The AC-130 gunships, more frightening than its cousins in the Vietnam war, is brought into the US air force armoury. The anti-aircraft defences are all but flattened and these low-flying death machines can now safely bomb the hills and Afghans with impunity. As in Vietnam, political correctness holds that any Afghan in the line of fire in the hills and mountains is, ipso facto, a Taliban terrorist. So, he deserves to die.

It is these assumptions that jar reality in Afghanistan. The wide gulf between the official statement and the facile brilliance of the Osama public relations threatens Anglo-Saxon coalition to tatters. More physical or satellite evidence of carnage would force the coalition to be marked, if not already, as bullies. CNN in Baghdad a decade earlier sunk the carefully-crafted Gulf war to destroy Saddam Hussein. Al-Jazeera now threatens Washington propaganda on the war.
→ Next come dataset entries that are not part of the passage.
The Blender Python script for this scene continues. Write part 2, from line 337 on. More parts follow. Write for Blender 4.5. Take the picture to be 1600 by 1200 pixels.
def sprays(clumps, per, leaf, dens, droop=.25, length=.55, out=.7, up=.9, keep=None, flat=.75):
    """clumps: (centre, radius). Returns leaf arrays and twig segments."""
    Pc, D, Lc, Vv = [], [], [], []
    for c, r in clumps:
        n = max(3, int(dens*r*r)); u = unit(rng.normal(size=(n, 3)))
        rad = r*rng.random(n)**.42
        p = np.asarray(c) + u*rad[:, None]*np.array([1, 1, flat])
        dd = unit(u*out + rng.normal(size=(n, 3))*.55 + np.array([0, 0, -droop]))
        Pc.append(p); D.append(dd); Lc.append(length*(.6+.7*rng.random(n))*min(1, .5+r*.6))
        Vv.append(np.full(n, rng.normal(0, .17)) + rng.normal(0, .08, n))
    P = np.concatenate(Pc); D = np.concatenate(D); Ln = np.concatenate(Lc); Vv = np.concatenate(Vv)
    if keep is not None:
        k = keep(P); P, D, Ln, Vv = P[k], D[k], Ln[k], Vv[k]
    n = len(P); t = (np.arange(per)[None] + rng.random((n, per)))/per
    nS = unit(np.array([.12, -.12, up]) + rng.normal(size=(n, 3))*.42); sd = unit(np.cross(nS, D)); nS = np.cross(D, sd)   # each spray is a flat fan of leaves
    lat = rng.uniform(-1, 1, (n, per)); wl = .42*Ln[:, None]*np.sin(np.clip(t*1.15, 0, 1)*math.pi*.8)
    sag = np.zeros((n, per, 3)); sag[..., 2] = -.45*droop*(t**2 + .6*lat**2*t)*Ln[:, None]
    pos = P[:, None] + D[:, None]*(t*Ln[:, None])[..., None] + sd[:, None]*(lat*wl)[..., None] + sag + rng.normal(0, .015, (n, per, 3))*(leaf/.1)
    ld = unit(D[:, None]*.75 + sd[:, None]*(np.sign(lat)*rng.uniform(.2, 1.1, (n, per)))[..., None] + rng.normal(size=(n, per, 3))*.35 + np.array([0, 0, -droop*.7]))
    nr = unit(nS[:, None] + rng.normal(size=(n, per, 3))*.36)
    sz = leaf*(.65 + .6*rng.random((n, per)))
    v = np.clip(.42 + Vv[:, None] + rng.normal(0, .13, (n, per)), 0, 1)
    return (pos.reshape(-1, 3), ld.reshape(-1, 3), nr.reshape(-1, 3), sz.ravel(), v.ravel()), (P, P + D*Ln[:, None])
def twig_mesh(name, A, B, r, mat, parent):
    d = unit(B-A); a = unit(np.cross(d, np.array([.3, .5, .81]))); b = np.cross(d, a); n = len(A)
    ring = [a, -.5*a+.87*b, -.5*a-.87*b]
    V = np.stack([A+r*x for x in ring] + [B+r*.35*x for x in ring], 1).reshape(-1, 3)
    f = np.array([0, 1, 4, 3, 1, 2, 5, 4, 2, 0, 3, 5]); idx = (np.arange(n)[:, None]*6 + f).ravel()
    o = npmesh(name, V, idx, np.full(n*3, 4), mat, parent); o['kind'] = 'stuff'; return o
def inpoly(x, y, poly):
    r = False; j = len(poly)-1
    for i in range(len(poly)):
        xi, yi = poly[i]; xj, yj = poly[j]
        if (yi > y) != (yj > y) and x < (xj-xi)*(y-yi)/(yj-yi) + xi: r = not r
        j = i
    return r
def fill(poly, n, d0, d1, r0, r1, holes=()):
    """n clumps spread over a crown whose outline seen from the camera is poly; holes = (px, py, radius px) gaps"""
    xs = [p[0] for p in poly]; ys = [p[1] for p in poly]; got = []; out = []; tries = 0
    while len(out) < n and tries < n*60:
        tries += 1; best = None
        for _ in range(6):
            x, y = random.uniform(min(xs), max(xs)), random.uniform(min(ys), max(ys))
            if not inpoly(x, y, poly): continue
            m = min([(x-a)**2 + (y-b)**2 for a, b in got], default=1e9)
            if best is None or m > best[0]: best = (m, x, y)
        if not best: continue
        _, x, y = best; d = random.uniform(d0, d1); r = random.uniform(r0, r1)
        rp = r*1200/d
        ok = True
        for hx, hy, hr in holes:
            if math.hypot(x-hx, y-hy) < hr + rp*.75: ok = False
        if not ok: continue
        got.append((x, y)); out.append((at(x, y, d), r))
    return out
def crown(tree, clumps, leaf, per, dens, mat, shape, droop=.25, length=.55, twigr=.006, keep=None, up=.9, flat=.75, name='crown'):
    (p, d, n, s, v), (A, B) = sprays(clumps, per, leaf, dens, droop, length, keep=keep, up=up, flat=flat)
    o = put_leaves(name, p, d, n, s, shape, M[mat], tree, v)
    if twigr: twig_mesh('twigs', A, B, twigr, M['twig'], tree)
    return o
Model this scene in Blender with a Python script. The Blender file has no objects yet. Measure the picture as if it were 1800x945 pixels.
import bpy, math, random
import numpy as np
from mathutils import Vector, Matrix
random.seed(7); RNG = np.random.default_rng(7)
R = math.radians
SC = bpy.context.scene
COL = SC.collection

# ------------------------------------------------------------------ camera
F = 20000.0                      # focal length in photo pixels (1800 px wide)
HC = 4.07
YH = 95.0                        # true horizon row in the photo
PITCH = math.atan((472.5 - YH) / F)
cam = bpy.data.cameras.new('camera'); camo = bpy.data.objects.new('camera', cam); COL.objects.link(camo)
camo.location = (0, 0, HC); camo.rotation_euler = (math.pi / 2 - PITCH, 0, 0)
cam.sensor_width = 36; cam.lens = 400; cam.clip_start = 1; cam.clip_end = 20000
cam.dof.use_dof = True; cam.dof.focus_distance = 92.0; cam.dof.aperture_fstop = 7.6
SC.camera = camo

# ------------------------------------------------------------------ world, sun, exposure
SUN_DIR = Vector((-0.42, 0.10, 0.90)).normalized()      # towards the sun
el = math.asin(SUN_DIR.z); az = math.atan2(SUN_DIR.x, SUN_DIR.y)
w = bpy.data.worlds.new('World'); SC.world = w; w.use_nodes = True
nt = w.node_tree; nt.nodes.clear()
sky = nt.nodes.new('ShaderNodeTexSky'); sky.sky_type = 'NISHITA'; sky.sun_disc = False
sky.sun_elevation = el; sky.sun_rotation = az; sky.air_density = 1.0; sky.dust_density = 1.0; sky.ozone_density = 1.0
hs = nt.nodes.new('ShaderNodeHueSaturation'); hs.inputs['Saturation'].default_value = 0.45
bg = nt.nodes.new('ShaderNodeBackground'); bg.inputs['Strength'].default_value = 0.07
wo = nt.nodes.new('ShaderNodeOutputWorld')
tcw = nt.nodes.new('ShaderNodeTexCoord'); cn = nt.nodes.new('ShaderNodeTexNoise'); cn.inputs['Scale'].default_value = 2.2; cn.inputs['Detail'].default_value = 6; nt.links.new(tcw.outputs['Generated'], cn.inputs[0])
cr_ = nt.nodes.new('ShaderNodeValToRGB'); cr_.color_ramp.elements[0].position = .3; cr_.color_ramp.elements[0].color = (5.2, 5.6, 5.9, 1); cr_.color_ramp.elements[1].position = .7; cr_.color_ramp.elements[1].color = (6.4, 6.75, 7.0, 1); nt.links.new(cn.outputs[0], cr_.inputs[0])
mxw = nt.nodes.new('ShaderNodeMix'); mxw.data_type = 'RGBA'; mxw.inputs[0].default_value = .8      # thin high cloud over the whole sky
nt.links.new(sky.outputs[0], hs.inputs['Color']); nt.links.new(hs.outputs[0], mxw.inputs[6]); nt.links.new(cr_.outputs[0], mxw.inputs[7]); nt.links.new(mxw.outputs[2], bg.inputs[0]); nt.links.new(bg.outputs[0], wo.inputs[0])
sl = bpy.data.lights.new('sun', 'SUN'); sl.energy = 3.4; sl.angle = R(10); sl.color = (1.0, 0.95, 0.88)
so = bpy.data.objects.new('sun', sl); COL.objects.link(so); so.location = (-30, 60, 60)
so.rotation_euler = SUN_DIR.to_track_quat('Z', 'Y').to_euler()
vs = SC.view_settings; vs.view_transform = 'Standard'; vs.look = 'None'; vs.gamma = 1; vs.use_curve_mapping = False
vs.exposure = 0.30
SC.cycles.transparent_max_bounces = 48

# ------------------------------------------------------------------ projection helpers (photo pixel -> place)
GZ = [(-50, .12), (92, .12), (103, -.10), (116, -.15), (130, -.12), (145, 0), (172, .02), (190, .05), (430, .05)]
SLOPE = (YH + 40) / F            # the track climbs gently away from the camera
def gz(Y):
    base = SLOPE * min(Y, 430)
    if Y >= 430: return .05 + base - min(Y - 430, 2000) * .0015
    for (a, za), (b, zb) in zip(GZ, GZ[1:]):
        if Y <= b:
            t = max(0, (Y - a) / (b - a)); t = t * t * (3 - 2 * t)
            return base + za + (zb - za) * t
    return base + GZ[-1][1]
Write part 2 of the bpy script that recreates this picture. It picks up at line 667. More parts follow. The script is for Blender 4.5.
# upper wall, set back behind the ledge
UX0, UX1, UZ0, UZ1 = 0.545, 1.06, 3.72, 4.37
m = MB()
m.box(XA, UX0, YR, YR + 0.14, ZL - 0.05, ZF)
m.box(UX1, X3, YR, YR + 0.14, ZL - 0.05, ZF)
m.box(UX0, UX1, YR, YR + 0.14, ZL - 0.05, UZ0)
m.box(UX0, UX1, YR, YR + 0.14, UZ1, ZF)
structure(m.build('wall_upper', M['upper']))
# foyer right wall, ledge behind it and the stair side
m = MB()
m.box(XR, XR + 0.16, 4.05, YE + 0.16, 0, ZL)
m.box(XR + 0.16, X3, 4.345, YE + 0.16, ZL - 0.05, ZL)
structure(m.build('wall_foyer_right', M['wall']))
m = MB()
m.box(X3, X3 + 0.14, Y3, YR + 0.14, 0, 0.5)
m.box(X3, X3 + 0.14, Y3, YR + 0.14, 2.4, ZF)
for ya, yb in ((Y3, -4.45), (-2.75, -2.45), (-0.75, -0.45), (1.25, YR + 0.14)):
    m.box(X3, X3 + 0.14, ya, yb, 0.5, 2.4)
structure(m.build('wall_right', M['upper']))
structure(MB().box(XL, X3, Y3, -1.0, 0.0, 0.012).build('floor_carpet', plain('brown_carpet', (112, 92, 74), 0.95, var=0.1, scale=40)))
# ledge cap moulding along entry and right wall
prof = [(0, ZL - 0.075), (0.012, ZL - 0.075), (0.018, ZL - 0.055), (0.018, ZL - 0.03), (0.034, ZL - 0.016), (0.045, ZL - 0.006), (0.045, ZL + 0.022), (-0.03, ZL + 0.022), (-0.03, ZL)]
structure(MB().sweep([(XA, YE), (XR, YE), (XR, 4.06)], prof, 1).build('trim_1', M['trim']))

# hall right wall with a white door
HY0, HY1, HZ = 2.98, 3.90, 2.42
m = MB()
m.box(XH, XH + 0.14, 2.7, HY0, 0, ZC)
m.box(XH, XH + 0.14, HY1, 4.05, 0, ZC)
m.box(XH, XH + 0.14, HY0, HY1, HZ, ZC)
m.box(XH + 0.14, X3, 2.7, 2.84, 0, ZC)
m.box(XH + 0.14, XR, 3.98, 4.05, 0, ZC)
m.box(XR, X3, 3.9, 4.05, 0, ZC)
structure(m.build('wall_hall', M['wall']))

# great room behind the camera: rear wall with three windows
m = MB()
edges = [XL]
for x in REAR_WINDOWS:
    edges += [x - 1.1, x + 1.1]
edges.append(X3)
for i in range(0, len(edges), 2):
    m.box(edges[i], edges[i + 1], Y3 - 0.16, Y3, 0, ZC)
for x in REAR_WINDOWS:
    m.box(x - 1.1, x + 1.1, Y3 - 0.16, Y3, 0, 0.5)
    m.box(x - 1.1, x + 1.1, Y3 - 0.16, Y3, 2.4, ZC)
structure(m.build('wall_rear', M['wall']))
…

The heat is scorching. It does not matter if CNN or American networks ignore the Osama tapes, but Al-Jazeera broadcasts it throughout the Middle East. The US heavy-handedness is what we have come to expect. It is no wonder that journalists are viewed with suspicion in many countries of the world, where they are seen as the advance guard of a government, not the disinterested reporters and commentators they claim they are.

Now, even President George W Bush is prepared to appear on Al-Jazeera. CNN has even offered an unusual deal to Osama: It wants him to answer six questions and promises (to the US government) it would not air them, if what he says is not what it expects him to say. If I were Osama, I would accept it, and broadcast the answers through Al-Jazeera so that it does not matter if CNN broadcasts it or not.

Nor do we find it unusual that print and television journalists in the US, though less so in Britain, hang up their objectivity and the rules of journalism to fall in line with the war's propaganda aims. Make no mistake, the news we hear is nothing but.

Washington tries to shore up the propaganda battle it loses sight of. The war on terror, like that on drugs in the 1980s, was a quick-fix to an immediate problem: the humiliation after the brazen attack on Sept 11 on US military, financial, political power. The culprit was quickly identified, the area determined, a hasty coalition formed, and before you could say "Uncle Sam", the bombs were on their way to Afghanistan.

Coalition in tatters

The coalition is in tatters. The war widens by the day, and Osama has called for a jihad. More than that, the Taliban is not about to give up, defiance writ on their collective replies, as the bombing gets worse. Washington now decides to reorder the government of Afghanistan when the reality struck home: that its allies in this Afghan adventure, the Northern Alliance, would only ensure more uncertainty, and the crimes it accuses the Taliban of could as well be laid on the Northern Alliance.

It faces the same conundrum it faced in Iraq: If you destroy Saddam Hussein, could the new rulers hold Iraq together and be an American satrap in the Middle East? Obviously, they could not, and so Saddam Hussein was left alone. So, it is no more Osama that the Anglo-Saxon coalition deals with; it is what happens to the country after the Taliban is deposed. It does not matter who forms the government; that cannot come until after the Anglo-Saxon troops go in.

No one talks of Osama much these days. It is Taliban and their perfidy to refuse to hand him over. It does not matter, in US eyes, that the charges against him would not stand up in a court of law. He is who he is, and he must be hanged, drawn and quartered. But as Washington and London step into the quagmire, all that is forgotten. Who harbours him must first be destroyed. But the Taliban cannot be destroyed without more uncertainty. And, strangely, few in the coalition want anything more than watch from the sidelines.

If it lays open a political option in which it would have to fight alone. I cannot see any coalition member, Muslim or non-Muslim, to want its soldiers carved, hacked, mutilated as British were a century, and Russians two decades, earlier. Even a UN force could not keep the peace, even without untold casualties. For as someone said recently, "You can rent Afghanistan, but you cannot buy it."

But before this peacekeeping force comes, the ground troops must come in. Sending in the Northern Alliance will not help. It would come in as a conquering army of foreigners, to be destroyed, as others were in its tangled, tortuous 2,000-year history of Afghanistan. The ground troops must do what bombs cannot to make headway. With Ramadan and winter in four weeks, could they?